--- Material ---

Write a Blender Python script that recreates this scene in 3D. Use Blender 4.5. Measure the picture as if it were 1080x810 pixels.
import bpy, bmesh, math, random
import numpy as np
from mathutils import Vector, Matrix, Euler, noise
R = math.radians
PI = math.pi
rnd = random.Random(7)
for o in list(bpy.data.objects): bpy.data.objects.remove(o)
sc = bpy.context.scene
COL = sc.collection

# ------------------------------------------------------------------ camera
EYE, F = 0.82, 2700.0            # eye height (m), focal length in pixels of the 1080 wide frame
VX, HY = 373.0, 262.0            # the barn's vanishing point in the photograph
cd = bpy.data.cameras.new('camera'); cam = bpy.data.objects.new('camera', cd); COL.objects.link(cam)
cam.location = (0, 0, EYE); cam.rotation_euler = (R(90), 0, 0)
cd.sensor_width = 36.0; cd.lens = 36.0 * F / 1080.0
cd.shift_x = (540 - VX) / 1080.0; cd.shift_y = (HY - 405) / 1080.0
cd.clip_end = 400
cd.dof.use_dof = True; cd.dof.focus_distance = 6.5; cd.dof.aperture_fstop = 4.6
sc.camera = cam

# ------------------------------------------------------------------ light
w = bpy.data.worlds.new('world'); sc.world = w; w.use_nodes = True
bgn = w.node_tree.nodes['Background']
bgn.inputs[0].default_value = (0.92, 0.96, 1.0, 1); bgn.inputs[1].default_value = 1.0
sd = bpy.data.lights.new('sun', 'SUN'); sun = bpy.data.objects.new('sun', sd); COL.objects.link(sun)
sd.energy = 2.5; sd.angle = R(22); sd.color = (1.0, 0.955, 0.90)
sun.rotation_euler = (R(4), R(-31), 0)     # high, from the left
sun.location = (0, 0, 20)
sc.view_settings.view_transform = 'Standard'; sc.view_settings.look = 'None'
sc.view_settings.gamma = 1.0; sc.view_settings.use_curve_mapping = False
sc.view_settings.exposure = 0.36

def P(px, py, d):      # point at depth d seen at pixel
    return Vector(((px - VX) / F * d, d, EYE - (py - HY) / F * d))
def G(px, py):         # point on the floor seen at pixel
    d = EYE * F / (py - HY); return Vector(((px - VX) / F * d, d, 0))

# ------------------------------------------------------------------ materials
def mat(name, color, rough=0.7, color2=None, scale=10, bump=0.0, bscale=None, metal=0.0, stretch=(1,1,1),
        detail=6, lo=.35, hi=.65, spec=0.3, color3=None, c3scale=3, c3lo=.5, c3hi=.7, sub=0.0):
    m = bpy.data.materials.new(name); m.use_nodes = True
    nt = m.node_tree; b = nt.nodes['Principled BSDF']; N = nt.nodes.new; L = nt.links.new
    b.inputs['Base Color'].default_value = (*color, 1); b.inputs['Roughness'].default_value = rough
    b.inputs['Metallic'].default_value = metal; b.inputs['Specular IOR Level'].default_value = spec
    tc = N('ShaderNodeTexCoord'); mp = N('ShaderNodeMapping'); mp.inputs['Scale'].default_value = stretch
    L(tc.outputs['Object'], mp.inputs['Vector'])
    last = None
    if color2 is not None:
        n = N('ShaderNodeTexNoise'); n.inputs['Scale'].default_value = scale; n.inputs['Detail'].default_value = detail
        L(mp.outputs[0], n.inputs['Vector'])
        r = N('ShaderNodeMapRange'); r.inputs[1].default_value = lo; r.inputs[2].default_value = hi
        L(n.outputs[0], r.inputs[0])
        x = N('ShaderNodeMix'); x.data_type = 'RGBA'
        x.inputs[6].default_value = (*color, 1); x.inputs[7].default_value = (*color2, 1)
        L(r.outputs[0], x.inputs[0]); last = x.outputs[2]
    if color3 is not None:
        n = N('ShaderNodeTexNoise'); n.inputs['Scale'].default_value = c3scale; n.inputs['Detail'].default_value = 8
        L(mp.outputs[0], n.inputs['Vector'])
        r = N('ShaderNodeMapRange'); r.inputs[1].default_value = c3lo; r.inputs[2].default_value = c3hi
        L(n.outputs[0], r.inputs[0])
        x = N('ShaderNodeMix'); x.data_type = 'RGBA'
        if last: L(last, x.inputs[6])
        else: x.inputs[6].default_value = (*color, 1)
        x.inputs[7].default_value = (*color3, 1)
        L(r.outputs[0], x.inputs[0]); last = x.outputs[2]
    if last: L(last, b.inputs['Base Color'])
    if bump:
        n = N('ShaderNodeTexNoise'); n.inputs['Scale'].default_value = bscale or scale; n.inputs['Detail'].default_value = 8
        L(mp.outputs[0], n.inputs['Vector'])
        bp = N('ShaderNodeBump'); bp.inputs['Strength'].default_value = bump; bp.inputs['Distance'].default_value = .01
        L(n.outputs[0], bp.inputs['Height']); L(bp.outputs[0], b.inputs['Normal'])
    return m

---

Required task
Copy out the whole listing, exactly as written.

Response to the exercise
Write a Blender Python script that recreates this scene in 3D. Use Blender 4.5. Measure the picture as if it were 1080x810 pixels.
import bpy, bmesh, math, random
import numpy as np
from mathutils import Vector, Matrix, Euler, noise
R = math.radians
PI = math.pi
rnd = random.Random(7)
for o in list(bpy.data.objects): bpy.data.objects.remove(o)
sc = bpy.context.scene
COL = sc.collection

# ------------------------------------------------------------------ camera
EYE, F = 0.82, 2700.0            # eye height (m), focal length in pixels of the 1080 wide frame
VX, HY = 373.0, 262.0            # the barn's vanishing point in the photograph
cd = bpy.data.cameras.new('camera'); cam = bpy.data.objects.new('camera', cd); COL.objects.link(cam)
cam.location = (0, 0, EYE); cam.rotation_euler = (R(90), 0, 0)
cd.sensor_width = 36.0; cd.lens = 36.0 * F / 1080.0
cd.shift_x = (540 - VX) / 1080.0; cd.shift_y = (HY - 405) / 1080.0
cd.clip_end = 400
cd.dof.use_dof = True; cd.dof.focus_distance = 6.5; cd.dof.aperture_fstop = 4.6
sc.camera = cam

# ------------------------------------------------------------------ light
w = bpy.data.worlds.new('world'); sc.world = w; w.use_nodes = True
bgn = w.node_tree.nodes['Background']
bgn.inputs[0].default_value = (0.92, 0.96, 1.0, 1); bgn.inputs[1].default_value = 1.0
sd = bpy.data.lights.new('sun', 'SUN'); sun = bpy.data.objects.new('sun', sd); COL.objects.link(sun)
sd.energy = 2.5; sd.angle = R(22); sd.color = (1.0, 0.955, 0.90)
sun.rotation_euler = (R(4), R(-31), 0)     # high, from the left
sun.location = (0, 0, 20)
sc.view_settings.view_transform = 'Standard'; sc.view_settings.look = 'None'
sc.view_settings.gamma = 1.0; sc.view_settings.use_curve_mapping = False
sc.view_settings.exposure = 0.36

def P(px, py, d):      # point at depth d seen at pixel
    return Vector(((px - VX) / F * d, d, EYE - (py - HY) / F * d))
def G(px, py):         # point on the floor seen at pixel
    d = EYE * F / (py - HY); return Vector(((px - VX) / F * d, d, 0))

# ------------------------------------------------------------------ materials
def mat(name, color, rough=0.7, color2=None, scale=10, bump=0.0, bscale=None, metal=0.0, stretch=(1,1,1),
        detail=6, lo=.35, hi=.65, spec=0.3, color3=None, c3scale=3, c3lo=.5, c3hi=.7, sub=0.0):
    m = bpy.data.materials.new(name); m.use_nodes = True
    nt = m.node_tree; b = nt.nodes['Principled BSDF']; N = nt.nodes.new; L = nt.links.new
    b.inputs['Base Color'].default_value = (*color, 1); b.inputs['Roughness'].default_value = rough
    b.inputs['Metallic'].default_value = metal; b.inputs['Specular IOR Level'].default_value = spec
    tc = N('ShaderNodeTexCoord'); mp = N('ShaderNodeMapping'); mp.inputs['Scale'].default_value = stretch
    L(tc.outputs['Object'], mp.inputs['Vector'])
    last = None
    if color2 is not None:
        n = N('ShaderNodeTexNoise'); n.inputs['Scale'].default_value = scale; n.inputs['Detail'].default_value = detail
        L(mp.outputs[0], n.inputs['Vector'])
        r = N('ShaderNodeMapRange'); r.inputs[1].default_value = lo; r.inputs[2].default_value = hi
        L(n.outputs[0], r.inputs[0])
        x = N('ShaderNodeMix'); x.data_type = 'RGBA'
        x.inputs[6].default_value = (*color, 1); x.inputs[7].default_value = (*color2, 1)
        L(r.outputs[0], x.inputs[0]); last = x.outputs[2]
    if color3 is not None:
        n = N('ShaderNodeTexNoise'); n.inputs['Scale'].default_value = c3scale; n.inputs['Detail'].default_value = 8
        L(mp.outputs[0], n.inputs['Vector'])
        r = N('ShaderNodeMapRange'); r.inputs[1].default_value = c3lo; r.inputs[2].default_value = c3hi
        L(n.outputs[0], r.inputs[0])
        x = N('ShaderNodeMix'); x.data_type = 'RGBA'
        if last: L(last, x.inputs[6])
        else: x.inputs[6].default_value = (*color, 1)
        x.inputs[7].default_value = (*color3, 1)
        L(r.outputs[0], x.inputs[0]); last = x.outputs[2]
    if last: L(last, b.inputs['Base Color'])
    if bump:
        n = N('ShaderNodeTexNoise'); n.inputs['Scale'].default_value = bscale or scale; n.inputs['Detail'].default_value = 8
        L(mp.outputs[0], n.inputs['Vector'])
        bp = N('ShaderNodeBump'); bp.inputs['Strength'].default_value = bump; bp.inputs['Distance'].default_value = .01
        L(n.outputs[0], bp.inputs['Height']); L(bp.outputs[0], b.inputs['Normal'])
    return m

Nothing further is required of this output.